Actually there is no sunna of the Prophet صلى الله عليه وسلم for buying a wife, because in Islam, a man doesn’t buy a wife. We don’t buy women, and we don’t sell them. In the religion of Islam, a man marries a woman who thereby becomes his wife.
Marriage is a contract, but it’s not a purchase contract; it’s a marriage contract, subject to marital law and ordinances.
That does not mean that there are no costs associated with being married, because there are. There’s plenty of costs and expenditures in marriage life. Too many to mention here. In fact, there is a lifetime of cost.
Still, marriage is not just a matter of dollars and cents, and it shouldn’t be positioned that way in our religion or our moral psychology.

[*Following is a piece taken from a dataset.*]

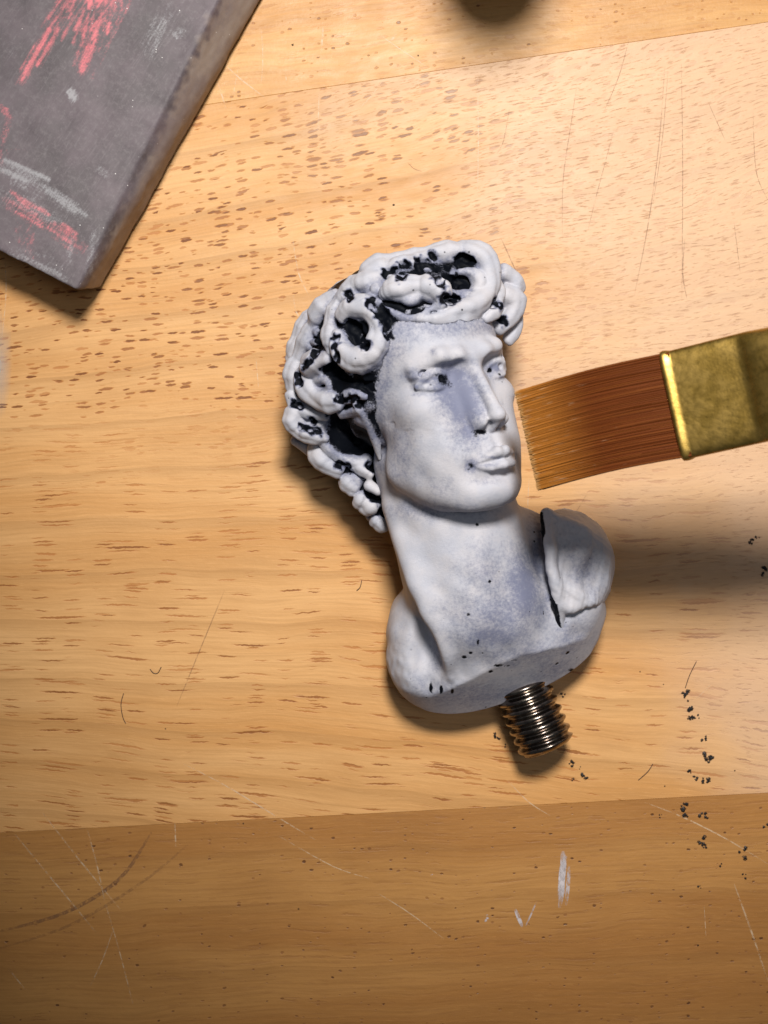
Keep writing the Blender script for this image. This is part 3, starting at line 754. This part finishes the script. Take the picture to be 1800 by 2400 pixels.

No doubt, men must spend money on their families out of the means that Allah provides them. That’s a given. That is scripture. Even my 7 year old son knows that. But when a woman says that you need to make X amount of money to AFFORD her, better shop around, because now you’re a potential customer, not just a potential husband, and that’s not the way it’s supposed to work.
Men were not put on this earth solely to take care of women. Granted, duty towards your wife is at the top of the list, but it’s not the whole list. Men were put here to handle all their business, beginning with the Lord’s business. Which varies from man to man.
If a woman ties her obedience, to the size of your bank account, leave her on the shelf with the pricetag still attached As for a righteous woman as described by the Prophet صلى الله عليه وسلم, a virtuous woman as defined by scripture, she is by far, a man’s best provision without question. She’s priceless.
In the hadith of Abu Hurraira in sahih al-Bukhaari, the Prophet said, استوصوا بالنساء خيرا (treat the women with good). So the best thing to offer a wife is your all around goodness (khair) , which includes, money, love, compassion, passion, maintenance, kindness, support, leadership, attention, advice, knowledge, sincere intentions, correction, Imamate, protection, boundaries, forgiveness, instruction, mercy, pardon, and intimacy. That is marriage. All of the above is part of the deen of Islam.
That is why the Prophet صلى الله عليه وسلم said, “خيركم خيركم لاهله، و أنا خيركم لاهلي” ( the best of you is he who is best to his wife(s), and I am the best of you to my wives). Marriage is not one thing. Marriage comprises many things. We cheapen marriage when we make it all about the dollar. So let’s not do that.